Unfortunately, there’s no sign that that guy will show up on inauguration day if elected, or that his real plan meets those promises. I balk at the idea of a Republican president assisting Congressional right-wingers in limiting gay and women’s rights and blocking environmental regulations my state should, in my opinion, impose. At the same time, I disagree with what I see as federal over-reach imposed by this administration; the stagnant economy and the president’s priorities in foreign policy don’t feel much like “moving forward” either. Perhaps I need to make a better list of my own priorities, but not all undecideds are mouth-breathers who just haven’t been paying attention. Just please, both of you: we like you, but we don’t LIKE like you.

Melinda in Iowa:
I am a moderate Democrat and I voted for Obama in the last election. I am an undecided voter.
 
I take my vote very seriously and have been going back and forth on whom I am going to vote for. The debates did not help, but I have started to research both candidates’ stance on various issues and feel confident I will come to a decision soon.
 
The reason I am undecided: I feel obligated in a way to vote for Obama. I am a Democrat, I live in Iowa where gay marriage is legal, and I am fortunate to be able to say I am happily and legally married to a woman and we are raising 2 children together. There is a sense of peer pressure from the gay community to support Obama due to his support of us. I don’t like that pressure and my main concern right now is the economy. I feel Obama inherited a mess and is getting a lot of blame and he has not been given enough time to try and fix things. On the other hand, I also see a lot of handouts to people that take advantage of the system. I am concerned Obamacare will just take my money so I can pay for others. Now, I do believe many people deserve assistance, but I wish that there would be more investigation into who actually is getting assistance and I feel that Obama has not done enough in regards to this and once again, the middle class has to keep on working and keep on struggling.

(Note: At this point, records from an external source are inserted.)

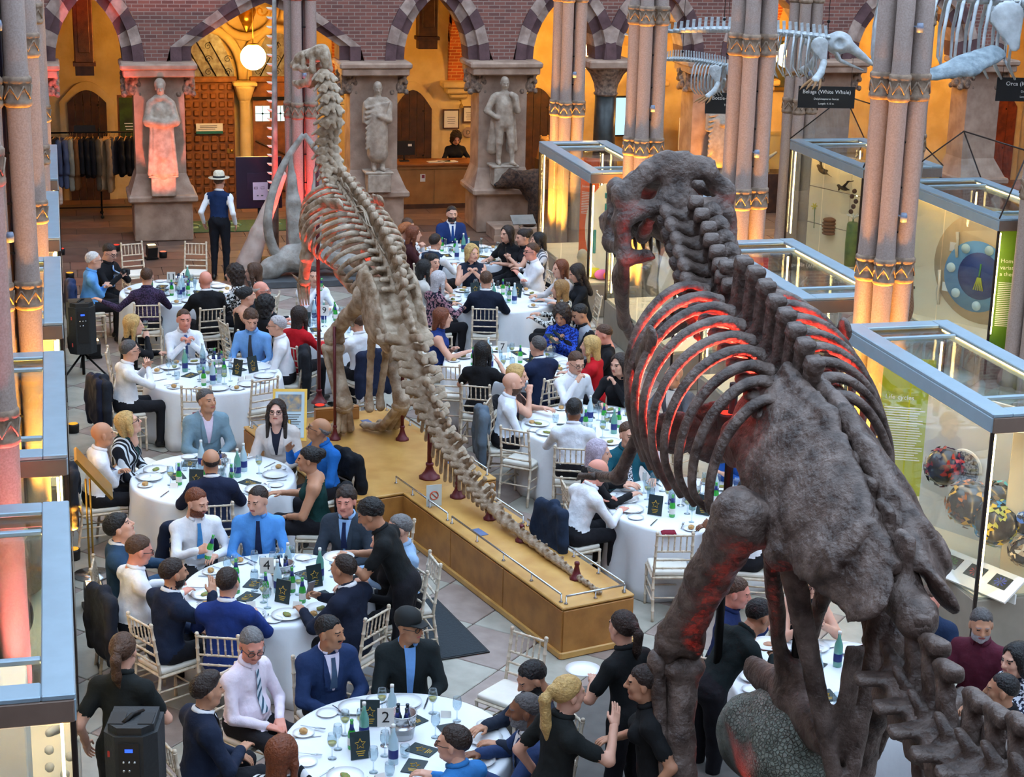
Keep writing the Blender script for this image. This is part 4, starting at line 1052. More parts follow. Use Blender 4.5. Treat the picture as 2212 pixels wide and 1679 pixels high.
    for i in range(nmenu):
        q = spot(0.20, 0.55, 0.11)
        if q:
            up_ = r4.random() < 0.3
            o = ware('menu_booklet', menu_me, x+q[0], y+q[1], r4.uniform(-0.9,0.9), 'black menu with gold star lying on '+name if not up_ else 'black menu booklet standing upright on '+name, 'menu', 'menus lying on '+name if not up_ else 'menus standing on '+name, z=0.749+(0.105 if up_ else 0), rx=R(78) if up_ else 0.0)
            O('gold_star', star_me, o)
            for j in range(3): O('gold_line', mline_me, o, None, (0, -0.045-0.016*j, 0), None, (1-0.2*j,1,1))
    ng = int(9+6*detail)
    for i in range(ng):
        q = spot(0.2, 0.60, 0.042)
        if not q: continue
        k = r4.random()
        if k < 0.5: ware('wine_glass', wine_me, x+q[0], y+q[1], 0, 'stemmed wine glass on '+name, 'glass', 'wine glasses on '+name, parts=((('wine', fill_me),) if r4.random() < 0.45 else ()), z=0.749)
        elif k < 0.78: ware('tumbler', tumb_me, x+q[0], y+q[1], 0, 'stemless drinking glass on '+name, 'glass', 'stemless glasses on '+name, z=0.749)
        else: ware('champagne_flute', flute_me, x+q[0], y+q[1], 0, 'slim champagne flute on '+name, 'glass', 'champagne flutes on '+name, z=0.749)
    if detail > 0.7:
        for i in range(3):
            q = spot(0.45, 0.6, 0.05)
            if q: ware('place_card', card_me, x+q[0], y+q[1], r4.uniform(-.4,.4), 'small folded white place card on '+name, 'card', 'place cards on '+name, z=0.749)
def guest(X, Y, face, label, jk=None, **kw):
    o = person(X, Y, face, label, **kw)
    h = R(face); c = chair(o.location.x+0.03*math.sin(h), o.location.y+0.03*math.cos(h), face, 'chair under the '+label)
    if jk: jacket(c, jk, 'jacket on the chair of '+label, len(ALLP) % 2)
    return o
# ------------------------------------------------------------------ the round tables and the guests
table(1, 2.26, 12.11, 'the table below the man in the black cap', 'white cloth reaching the floor over the table below the man in the black cap')
table(2, 1.73, 15.28, 'the table served by the bending waiter', 'white cloth reaching the floor over the table served by the bending waiter')
table(3, 1.41, 18.43, 'the table of the man in teal blazer', 'white cloth reaching the floor over the table of the man in teal blazer')
table(4, 1.75, 22.39, 'the table where a man claps', 'white cloth reaching the floor over the table where a man claps')
table(5, 1.62, 27.04, 'the table of the purple shirted man', 'white cloth reaching the floor over the table of the purple shirted man')
table(6, 3.60, 24.63, 'the table of the woman in red', 'white cloth reaching the floor over the table of the woman in red')
table(7, 6.29, 25.88, 'the table of the bow tied man', 'white cloth reaching the floor over the table of the bow tied man')
table(8, 6.51, 29.02, 'the farthest table before the desk', 'white cloth reaching the floor over the farthest table before the desk')
table(9, 5.63, 22.31, 'the table where menus are read', 'white cloth reaching the floor over the table where menus are read')
table(10, 5.97, 19.48, 'the table of the chin resting woman', 'white cloth reaching the floor over the table of the chin resting woman')
table(11, 6.19, 16.70, 'the table behind the dark arm bone', 'white cloth reaching the floor over the table behind the dark arm bone')
table(12, 5.97, 12.44, 'the table under the dark pelvis', 'white cloth reaching the floor over the table under the dark pelvis')
guest(0.39, 27.11, 85, 'grey haired man in light blue shirt with folded arms', top=(96, 160, 224), arms=('fold', 'fold2'), hair=('crop', 'white'), glasses=True, belly=0.03, jk=(38, 54, 92))
guest(0.64, 27.64, 130, 'dark haired man in black shirt looking down at a camera', top=(20, 20, 24), tie=stripe_fabric('tie_blue_stripe', (60, 110, 170), (190, 205, 220), 7, 0.6), arms=('phone', 'phone'), hair=('short', 'darkbrown'), glasses=True, look=(0, -22))
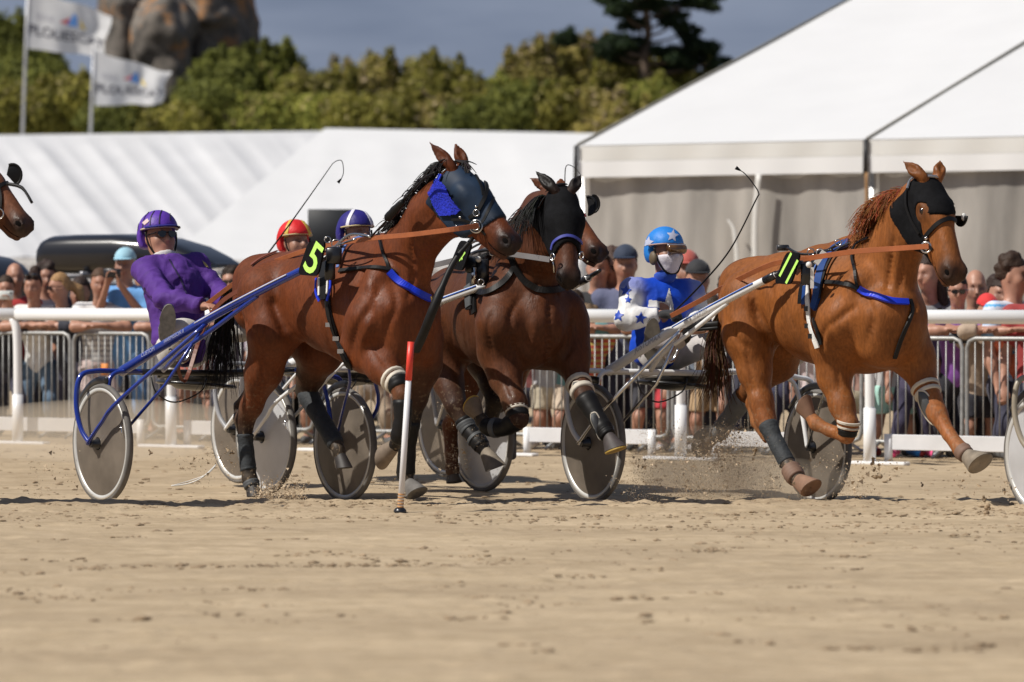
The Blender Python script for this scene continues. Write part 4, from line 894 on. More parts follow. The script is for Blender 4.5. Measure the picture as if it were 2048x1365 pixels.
    for i, (px, py, c, lab) in enumerate([(92, 556, (.05, .04, .06), 'dark haired person peering between the white tee woman and the blonde woman'), (160, 586, (.03, .03, .05), 'person in black behind the blonde woman'), (290, 560, (.05, .06, .1), 'person in navy directly behind the purple driver'), (1330, 600, (.2, .22, .3), 'person in slate blue directly behind the blue driver'), (1460, 585, (.05, .05, .07), 'person in charcoal behind the chestnut rump and reins'), (1650, 600, (.25, .2, .2), 'person in taupe behind the chestnut barrel'), (1998, 590, (.05, .04, .05), 'person in black behind the red cap child')]):
        S1(px, py, lab, yaw=(-1)**i*12, behind=1.35, shirt=c, arms='down', tall=1.62, hair=((.04, .025, .02), 'short' if i % 2 else 'curly'), legs=(.03, .03, .04))
crowd()
# ================================================================ SULKIES
TYRE = mat('sulkytyre', (.13, .12, .11), .75, var=.2, scale=12)
RIM = mat('sulkyrim', (.62, .61, .58), .35, .25, var=.1)
DISC = mat('discclear', (.175, .145, .115), .38, .1, alpha=.86, var=.3, scale=5, detail=8)
DISCL = mat('discpale', (.50, .50, .51), .30, .1, var=.12, scale=5, detail=8)
CHROME = mat('chrome', (.65, .65, .65), .18, 1.0, var=.05)
BLUEP = mat('bluepaint', (.012, .035, .27), .22, .1, var=.1, coat=.7)
WHITEP = mat('sulkywhite', (.80, .80, .80), .25, var=.04, coat=.5)
BLACKP = mat('blackpaint', (.012, .012, .014), .3, var=.1, coat=.3)
def sulky(Fm, label, shaft, bar, strut, disc, tipz=1.43, tip_t=1.95, tip_s=.30, inner=None, near=True, text=None, wheels=(1, -1), ks=1.0, thick=.032, dz=(0, 0)):
    t = thing('sulky', Fm.L(0, 0, 0), label, 'sulky', 'racing sulkies'); L = lambda t_, s_, z_: Fm.L(t_, s_*ks, z_)
    for sd in wheels:
        zz = dz[0] if sd > 0 else dz[1]; c = L(0, sd*.82, .36+zz); ax = Fm.r*sd; w_ = None
        mb = MB(); mb.lathe(c, ax, [(.335, -.018), (.352, -.019), (.360, -.010), (.362, 0), (.360, .010), (.352, .019), (.335, .018), (.330, 0)], 72, closed=True); w_ = mb.build('wheel', TYRE, t)
        mb = MB(); mb.lathe(c, ax, [(.312, -.014), (.337, -.020), (.337, .020), (.312, .014)], 72, closed=True); mb.build('rim', RIM, w_)
        mb = MB(); mb.lathe(c, ax, [(.312, .012), (.2, .022), (.04, .034), (.04, -.034), (.2, -.022), (.312, -.012)], 72); mb.build('disc', disc, w_, angle=30)
        mb = MB(); mb.lathe(c, ax, [(.001, -.075), (.022, -.075), (.026, -.05), (.034, -.04), (.034, .04), (.026, .05), (.022, .085), (.001, .088)], 16); mb.build('hub', BLACKP, w_, angle=40)
        mb = MB(); a = R(200); mb.tube([c+ax*.026+Vector((0, 0, math.sin(k)*.30))+Fm.f*(math.cos(k)*.30) for k in np.linspace(.2, .4, 4)], .004, 5); mb.build('valve', CHROME, w_)
        def SH(f): return L(-.15+(tip_t+.15)*f, sd*(.62+(tip_s-.62)*f), .79+(tipz-.79)*(f+.04*math.sin(f*3.14))+zz*.5*(1-f))
        # fork: outer bent tube from the vertex over the wheel down to the hub, inner bent tube
        V0 = L(-.15, sd*.62, .79+zz*.5)
        mb = MB(); mb.tube(spline([V0, L(-.16, sd*.78, .795+zz), L(-.16, sd*.885, .76+zz), L(-.15, sd*.915, .60+zz), L(-.09, sd*.915, .45+zz), L(0, sd*.90, .36+zz)], 7), .0165, 10); o = mb.build('outer_fork', shaft if not bar else shaft, t)
        mb = MB(); mb.tube(spline([L(-.08, sd*.52, .79), L(-.1, sd*.68, .785+zz), L(-.09, sd*.735, .70+zz), L(-.03, sd*.74, .50+zz), L(0, sd*.745, .36+zz)], 6), .0145, 10); mb.build('inner_fork', inner or shaft, t)
        mb = MB(); mb.tube(spline([L(-.02, sd*.91, .36+zz), L(.14, sd*.90, .49+zz), L(.32, sd*.865, .64), SH(.46)-Vector((0, 0, .02))], 5), .0125, 10); mb.build('strut', strut, t)
        mb = MB(); mb.tube([L(.0, sd*.745, .36+zz), L(.4, sd*.62, .72), SH(.42)-Vector((0, 0, .03))-Fm.r*sd*.02], .010, 8); mb.build('strut', strut, t)
        # mudguard lip behind the wheel
        mb = MB(); pts = [c+Fm.f*(math.cos(R(a))*.385)+Vector((0, 0, math.sin(R(a))*.385)) for a in range(80, 150, 7)]; mb.tube(pts, .022, 8, flat=.25, flatax=None); mb.build('mudguard', BLACKP, t)
        # shaft
        pts = spline([SH(0), SH(.22), SH(.48), SH(.74), SH(1)], 8); m = len(pts)
        mb = MB(); mb.tube(pts, [thick*(1-.35*i/m) for i in range(m)], 14); sh = mb.build('shaft', shaft, t)
        mb = MB(); p2 = spline([L(.15, sd*.50, .80), SH(.34)-Vector((0, 0, .10)), SH(.50)-Vector((0, 0, .075)), SH(.72)-Vector((0, 0, .02))], 6); mb.tube(p2, .014, 10); mb.build('brace', shaft, t)
        tp = L(tip_t, sd*tip_s, tipz); d = (pts[-1]-pts[-3]).normalized(); mb = MB(); mb.tube([tp-d*.10, tp+d*.0], .0235, 12); mb.tube([tp-d*.02, tp+d*.16+Vector((0, 0, .008))], [.017, .012], 10); mb.build('shaft_end', BLACKP, sh)
        mb = MB(); mb.tube([p+Fm.r*sd*.0255+Vector((0, 0, .008)) for p in pts[14:-4]], .0045, 5); mb.build('pinstripe', mat('pinblue', (.03, .12, .5), .4) if shaft is WHITEP else mat('pinwhite', (.6, .6, .7), .4), sh)
        if text and sd > 0:
            for s_, q0, sz in text:
                mb = MB(); Vt, Ft = text_mesh(s_, sz, .25); o = SH(q0)+Fm.r*.008; a = (SH(.7)-SH(.3)).normalized(); n_ = Fm.r; u2 = n_.cross(a); u2 = u2 if u2.z > 0 else -u2
                mb.add([o+a*x+u2*y+Fm.r*.026 for x, y, z in Vt], Ft); mb.build('lettering', mat('textw', (.36, .38, .5), .5) if shaft is BLUEP else mat('textk', (.28, .30, .36), .5), sh, smooth=False)
    mb = MB(); mb.tube([L(-.15, .62, .79), L(-.12, .4, .785), L(-.1, 0, .775), L(-.12, -.4, .785), L(-.15, -.62, .79)], .019, 12); mb.build('crossbar', bar or shaft, t)
    mb = MB(); mb.tube([L(-.30, .30, .76), L(-.28, 0, .755), L(-.30, -.30, .76)], .014, 8); mb.tube([L(-.10, .30, .78), L(-.32, .28, .755)], .012, 8); mb.tube([L(-.10, -.30, .78), L(-.32, -.28, .755)], .012, 8); mb.build('seat_frame', bar or shaft, t)
    mb = MB(); mb.lathe(L(-.36, 0, .735), (0, 0, 1), [(.02, -.075), (.13, -.06), (.19, -.02), (.205, .03), (.19, .045), (.17, .02), (.02, -.02)], 28); mb.build('seat', mat('seatblack', (.015, .015, .016), .4, coat=.3), t)
    mb = MB(); mb.tube([L(-.55+.02*math.cos(a), .0, .8) if False else L(-.37+.235*math.cos(a), .235*math.sin(a), .70+.02*math.sin(a)) for a in np.linspace(0, 6.283, 25)], .011, 8); mb.build('seat_ring', BLACKP, t)
    for sd in (1, -1):   # foot rests
        mb = MB(); mb.tube(spline([L(.30, sd*.535, .93), L(.26, sd*.46, .86), L(.24, sd*.40, .86), L(.24, sd*.36, .93)], 4), .010, 8); mb.build('foot_rest', CHROME, t)
    mb = MB(); mb.tube(spline([L(-.1, .45, .77), L(-.05, .44, .66), L(-.08, .30, .60), L(-.1, .12, .66), L(-.15, .05, .74)], 5), .005, 6); mb.build('cable', BLACKP, t)
    return t
FA = Frame(452, 24.6, 34); FB = Frame(752, 25.75, 34); FC = Frame(688, 27.2, 33); FD = Frame(1414, 24.6, 30); FE = Frame(2318, 22.9, 30)
sulky(FA, 'dark blue sulky with black crossbar carrying the purple driver', BLUEP, BLACKP, BLUEP, DISC, ks=1.045, tip_t=1.62, tip_s=.34, text=[('CUSTOM', .17, .034), ('HARMISSON II', .31, .032)], dz=(0, -.045))
sulky(FB, 'white sulky of the driver in the dark blue striped helmet, pale wheel discs', WHITEP, None, WHITEP, DISCL, dz=(0, -.03), tipz=1.36)
sulky(FC, 'grey sulky farthest back, of the driver in the red and yellow helmet', mat('greypaint', (.3, .3, .31), .4), None, WHITEP, DISC, tipz=1.36)
sulky(FD, 'white sulky with blue pinstripe carrying the blue and white driver', WHITEP, None, CHROME, DISC, tip_t=1.30, tipz=1.375, tip_s=.36, text=[('JUSTOMAX', .27, .05), ('Ch. MARTIN', .56, .035)], dz=(0, -.055))
sulky(FE, 'sulky cut off by the right edge, only its wheel in view', mat('bronzepaint', (.28, .24, .18), .4), BLACKP, CHROME, DISCL)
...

I have been at my job 21 years, never a day without a job since I turned 16. I work for a major bank in the foreclosure department and I have seen so many people get assistance due to the real estate crash, not [always] a bad thing by any means. Although I know banks have to be held accountable for some of the problems, I also feel there have been so many chances given to people who don’t take advantage of them and still they get away with not paying their mortgage. Again, as I stated before, some people need these options and deserve them; some just take advantage.

I don’t think I can put all of my reasons as to why I am an undecided voter in writing, but I hope this helps you understand there really are people who are still undecided, most of whom are probably going to be the most educated voters when this is all said and done.